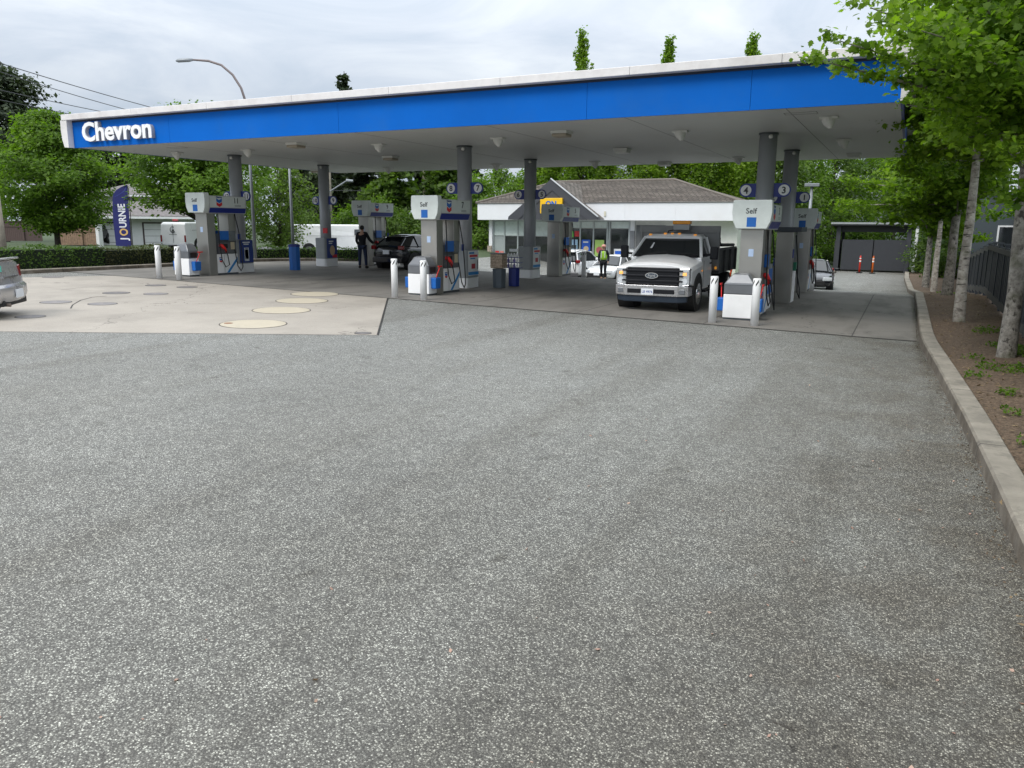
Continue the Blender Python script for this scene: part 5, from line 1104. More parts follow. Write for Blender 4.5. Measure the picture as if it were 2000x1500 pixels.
# ------------------------------------------------------------------ HEDGES
rng = np.random.default_rng(7)
def leaves_mesh(name, C, Nn, size, mt, shape='quad', jitter=.35, extra=None):
    """C: (n,3) centres; Nn: (n,3) rough normals; one small blade per centre"""
    n = len(C)
    nn = Nn+rng.normal(0, jitter, (n, 3)); nn /= np.linalg.norm(nn, axis=1)[:, None]+1e-9
    a = rng.normal(0, 1, (n, 3)); u = np.cross(nn, a); u /= np.linalg.norm(u, axis=1)[:, None]+1e-9; v = np.cross(nn, u)
    s = size*rng.uniform(.45, 1.4, n)
    if shape == 'quad': T = [(-.5, 0), (0, -.32), (.55, 0), (0, .32)]
    elif shape == 'maple': T = [(-.5, 0), (-.36, -.30), (-.20, -.34), (-.10, -.52), (.06, -.30), (.26, -.36), (.28, -.16), (.60, 0), (.28, .16), (.26, .36), (.06, .30), (-.10, .52), (-.20, .34), (-.36, .30)]
    else: T = [(-.5, -.1), (.5, 0), (-.5, .1)]
    k = len(T); V = np.zeros((n, k, 3))
    for i, (p, q) in enumerate(T):
        V[:, i] = C+u*(p*s)[:, None]+v*(q*s)[:, None]-nn*((abs(q)*.35+ (p*p)*.25)*s)[:, None]
    V = V.reshape(-1, 3)
    me = bpy.data.meshes.new(name); me.vertices.add(n*k); me.loops.add(n*k); me.polygons.add(n)
    me.vertices.foreach_set('co', V.ravel().astype(np.float32)); me.loops.foreach_set('vertex_index', np.arange(n*k, dtype=np.int32))
    me.polygons.foreach_set('loop_start', np.arange(0, n*k, k, dtype=np.int32)); me.polygons.foreach_set('loop_total', np.full(n, k, dtype=np.int32))
    me.update(calc_edges=True); me.materials.append(mt); return me
def hedge(name, line, w, h, label, mt, seed, n_per=520):
    o = Vector((line[0][0], line[0][1], ground(*line[0]))); e = empty(name, o, 0, label, 'hedge')
    b = MB(); C = []; Nn = []
    for (p, q) in zip(line, line[1:]):
        p = Vector(p); q = Vector(q); L_ = (q-p).length; t = (q-p)/L_; nr = Vector((t.y, -t.x))
        m = (p+q)/2; z = ground(m.x, m.y)
        b.box((m.x-o.x, m.y-o.y, z-o.z+h/2-.03), (L_, w-.12, h-.08), rz=math.atan2(t.y, t.x))
        for _ in range(int(n_per*L_)):
            s = rng.uniform(0, L_); f = rng.uniform(0, 1)
            lump = .05*math.sin(s*2.1+seed)+.04*math.sin(s*5.3+1)
            if f < .42: d = w/2; zz = rng.uniform(.02, h); nrm = (nr.x, nr.y, .2); d += lump*.6+rng.normal(0, .03)
            elif f < .60: d = -w/2; zz = rng.uniform(.02, h); nrm = (-nr.x, -nr.y, .2)
            else: d = rng.uniform(-w/2, w/2); zz = h+lump+rng.normal(0, .03)+(.06 if rng.random() < .06 else 0); nrm = (0, 0, 1)
            c = p+t*s+nr*d; C.append((c.x-o.x, c.y-o.y, z-o.z+zz)); Nn.append(nrm)
    b.build('inner_mass', mat('hedge_core', (.012, .022, .008), .95), e)
    me = leaves_mesh('foliage', np.array(C), np.array(Nn), .075, mt, jitter=.7); f = bpy.data.objects.new('foliage', me); COL.objects.link(f); f.parent = e
    return e
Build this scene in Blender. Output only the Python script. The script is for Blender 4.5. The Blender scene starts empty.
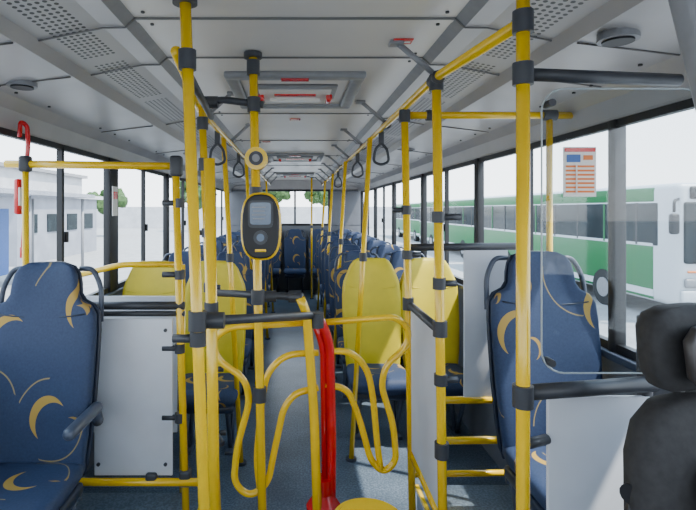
import bpy, bmesh, math
from mathutils import Vector, Matrix
S=bpy.context.scene

# ------------------------------------------------------------ materials
def mat(name,col,rough=.5,metal=0,noise=0,nscale=20,spec=.5,bump=0,coat=0):
    m=bpy.data.materials.new(name); m.use_nodes=True
    nt=m.node_tree; b=nt.nodes['Principled BSDF']
    b.inputs['Base Color'].default_value=(*col,1)
    b.inputs['Roughness'].default_value=rough
    b.inputs['Metallic'].default_value=metal
    b.inputs['Specular IOR Level'].default_value=spec
    b.inputs['Coat Weight'].default_value=coat
    b.inputs['Coat Roughness'].default_value=.12
    tc=nt.nodes.new('ShaderNodeTexCoord')
    n=nt.nodes.new('ShaderNodeTexNoise'); n.inputs['Scale'].default_value=nscale
    n.inputs['Detail'].default_value=4
    nt.links.new(tc.outputs['Object'],n.inputs['Vector'])
    if noise>0:
        r=nt.nodes.new('ShaderNodeValToRGB')
        r.color_ramp.elements[0].position=.3; r.color_ramp.elements[1].position=.7
        r.color_ramp.elements[0].color=(*[c*(1-noise) for c in col],1)
        r.color_ramp.elements[1].color=(*[min(1,c*(1+noise)) for c in col],1)
        nt.links.new(n.outputs['Fac'],r.inputs['Fac'])
        nt.links.new(r.outputs['Color'],b.inputs['Base Color'])
    if bump>0:
        bp=nt.nodes.new('ShaderNodeBump'); bp.inputs['Strength'].default_value=bump
        bp.inputs['Distance'].default_value=.002
        nt.links.new(n.outputs['Fac'],bp.inputs['Height']); nt.links.new(bp.outputs['Normal'],b.inputs['Normal'])
    return m

YEL=mat('yellow_paint',(.82,.51,.004),.22,noise=.06,nscale=8,coat=.3)
YSEAT=mat('yellow_vinyl',(.64,.50,.015),.5,noise=.10,nscale=6)
CLAMP=mat('clamp_grey_plastic',(.035,.038,.046),.45,noise=.15)
GREYP=mat('grey_plastic',(.055,.068,.10),.4,noise=.1)
LGREY=mat('support_grey',(.22,.22,.23),.4,noise=.1)
RED=mat('red_paint',(.58,.004,.008),.22,noise=.08,coat=.5)
BLACK=mat('black_rubber',(.006,.006,.008),.5,noise=.2)
WPANEL=mat('white_laminate',(.60,.63,.69),.35,noise=.10,nscale=3)
CEIL=mat('ceiling_panel',(.58,.545,.51),.30,noise=.05,nscale=2)
COVE=mat('cove_panel',(.36,.345,.345),.36,noise=.10,nscale=3)
SEAM=mat('seam_dark',(.03,.03,.03),.5,noise=.1)
SEAM2=mat('seam_grey',(.13,.125,.12),.5,noise=.1)
WALL=mat('wall_grey',(.13,.14,.16),.5,noise=.08,nscale=3)
DRV=mat('driver_seat_fabric',(.020,.019,.020),.8,noise=.3,nscale=60,bump=.3)
DRV2=mat('driver_seat_leather',(.036,.031,.030),.45,noise=.2,nscale=30)
SHELL=mat('seat_shell_plastic',(.014,.022,.045),.4,noise=.1)
SCREEN=mat('lcd_screen',(.09,.14,.22),.15,noise=.1)
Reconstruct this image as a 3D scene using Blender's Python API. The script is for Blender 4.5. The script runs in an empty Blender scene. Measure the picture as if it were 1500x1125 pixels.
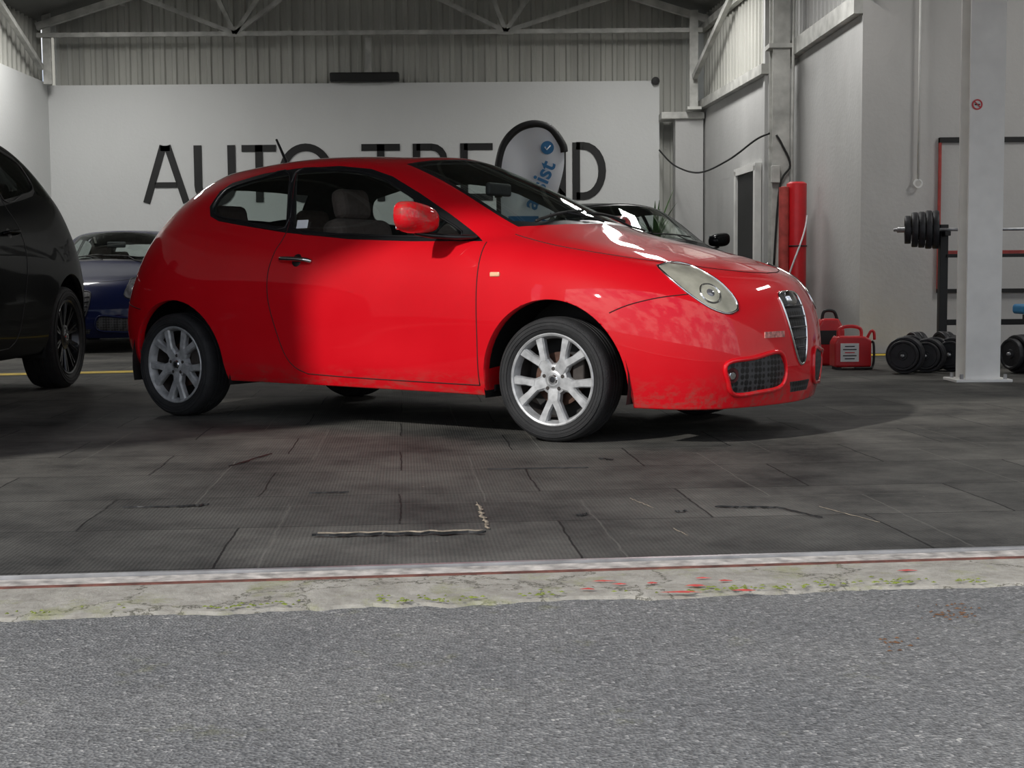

__________

**What you have to do**
Transcribe exactly the lines between the one containing "Build this scene" and the one containing "S=bpy.context.scene", counting both ends. Pictures are not copied.

**Output**
Build this scene in Blender. Output only the Python script. The script is for Blender 4.5. The Blender scene starts empty.
import bpy, bmesh, math
from mathutils import Vector, Matrix
S=bpy.context.scene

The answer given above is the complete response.